### Description of the task
Every line of the material below must be repeated exactly.
= = =
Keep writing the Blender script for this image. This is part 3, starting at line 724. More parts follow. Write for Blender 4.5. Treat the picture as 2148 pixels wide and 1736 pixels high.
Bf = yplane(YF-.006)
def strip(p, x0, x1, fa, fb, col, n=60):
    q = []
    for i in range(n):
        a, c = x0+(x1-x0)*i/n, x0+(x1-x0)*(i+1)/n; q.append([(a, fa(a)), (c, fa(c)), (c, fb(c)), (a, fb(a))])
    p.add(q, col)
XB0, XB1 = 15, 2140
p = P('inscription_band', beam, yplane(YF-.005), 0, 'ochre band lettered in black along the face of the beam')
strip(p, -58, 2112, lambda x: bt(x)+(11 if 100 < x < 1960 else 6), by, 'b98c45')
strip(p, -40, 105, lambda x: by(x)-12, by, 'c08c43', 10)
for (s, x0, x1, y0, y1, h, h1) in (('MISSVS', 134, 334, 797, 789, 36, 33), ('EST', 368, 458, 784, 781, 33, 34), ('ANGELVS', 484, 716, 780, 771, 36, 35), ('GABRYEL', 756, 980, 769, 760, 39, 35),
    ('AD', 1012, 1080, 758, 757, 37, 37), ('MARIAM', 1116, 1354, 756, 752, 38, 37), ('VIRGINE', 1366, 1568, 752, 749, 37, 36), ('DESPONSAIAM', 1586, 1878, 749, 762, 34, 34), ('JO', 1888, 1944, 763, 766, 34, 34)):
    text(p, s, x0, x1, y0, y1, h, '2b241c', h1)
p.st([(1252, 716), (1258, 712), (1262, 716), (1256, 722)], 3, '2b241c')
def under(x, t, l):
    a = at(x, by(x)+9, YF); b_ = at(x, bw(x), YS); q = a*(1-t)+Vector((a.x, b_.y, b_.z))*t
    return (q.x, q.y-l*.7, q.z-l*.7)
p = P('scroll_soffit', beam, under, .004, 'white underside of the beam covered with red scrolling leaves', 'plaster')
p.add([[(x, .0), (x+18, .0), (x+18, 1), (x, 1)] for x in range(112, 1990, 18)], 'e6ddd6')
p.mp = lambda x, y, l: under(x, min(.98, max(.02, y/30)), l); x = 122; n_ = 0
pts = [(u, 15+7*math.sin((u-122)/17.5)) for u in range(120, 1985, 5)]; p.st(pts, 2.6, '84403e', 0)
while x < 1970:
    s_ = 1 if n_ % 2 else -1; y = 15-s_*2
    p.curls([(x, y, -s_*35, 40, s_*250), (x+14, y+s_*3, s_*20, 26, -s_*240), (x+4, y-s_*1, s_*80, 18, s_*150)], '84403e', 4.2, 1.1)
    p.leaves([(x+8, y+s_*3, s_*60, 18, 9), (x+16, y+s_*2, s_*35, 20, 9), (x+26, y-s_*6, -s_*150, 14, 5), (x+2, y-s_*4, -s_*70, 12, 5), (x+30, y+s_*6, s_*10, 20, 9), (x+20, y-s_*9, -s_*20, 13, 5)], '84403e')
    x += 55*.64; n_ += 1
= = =
### Exercise result
Keep writing the Blender script for this image. This is part 3, starting at line 724. More parts follow. Write for Blender 4.5. Treat the picture as 2148 pixels wide and 1736 pixels high.
Bf = yplane(YF-.006)
def strip(p, x0, x1, fa, fb, col, n=60):
    q = []
    for i in range(n):
        a, c = x0+(x1-x0)*i/n, x0+(x1-x0)*(i+1)/n; q.append([(a, fa(a)), (c, fa(c)), (c, fb(c)), (a, fb(a))])
    p.add(q, col)
XB0, XB1 = 15, 2140
p = P('inscription_band', beam, yplane(YF-.005), 0, 'ochre band lettered in black along the face of the beam')
strip(p, -58, 2112, lambda x: bt(x)+(11 if 100 < x < 1960 else 6), by, 'b98c45')
strip(p, -40, 105, lambda x: by(x)-12, by, 'c08c43', 10)
for (s, x0, x1, y0, y1, h, h1) in (('MISSVS', 134, 334, 797, 789, 36, 33), ('EST', 368, 458, 784, 781, 33, 34), ('ANGELVS', 484, 716, 780, 771, 36, 35), ('GABRYEL', 756, 980, 769, 760, 39, 35),
    ('AD', 1012, 1080, 758, 757, 37, 37), ('MARIAM', 1116, 1354, 756, 752, 38, 37), ('VIRGINE', 1366, 1568, 752, 749, 37, 36), ('DESPONSAIAM', 1586, 1878, 749, 762, 34, 34), ('JO', 1888, 1944, 763, 766, 34, 34)):
    text(p, s, x0, x1, y0, y1, h, '2b241c', h1)
p.st([(1252, 716), (1258, 712), (1262, 716), (1256, 722)], 3, '2b241c')
def under(x, t, l):
    a = at(x, by(x)+9, YF); b_ = at(x, bw(x), YS); q = a*(1-t)+Vector((a.x, b_.y, b_.z))*t
    return (q.x, q.y-l*.7, q.z-l*.7)
p = P('scroll_soffit', beam, under, .004, 'white underside of the beam covered with red scrolling leaves', 'plaster')
p.add([[(x, .0), (x+18, .0), (x+18, 1), (x, 1)] for x in range(112, 1990, 18)], 'e6ddd6')
p.mp = lambda x, y, l: under(x, min(.98, max(.02, y/30)), l); x = 122; n_ = 0
pts = [(u, 15+7*math.sin((u-122)/17.5)) for u in range(120, 1985, 5)]; p.st(pts, 2.6, '84403e', 0)
while x < 1970:
    s_ = 1 if n_ % 2 else -1; y = 15-s_*2
    p.curls([(x, y, -s_*35, 40, s_*250), (x+14, y+s_*3, s_*20, 26, -s_*240), (x+4, y-s_*1, s_*80, 18, s_*150)], '84403e', 4.2, 1.1)
    p.leaves([(x+8, y+s_*3, s_*60, 18, 9), (x+16, y+s_*2, s_*35, 20, 9), (x+26, y-s_*6, -s_*150, 14, 5), (x+2, y-s_*4, -s_*70, 12, 5), (x+30, y+s_*6, s_*10, 20, 9), (x+20, y-s_*9, -s_*20, 13, 5)], '84403e')
    x += 55*.64; n_ += 1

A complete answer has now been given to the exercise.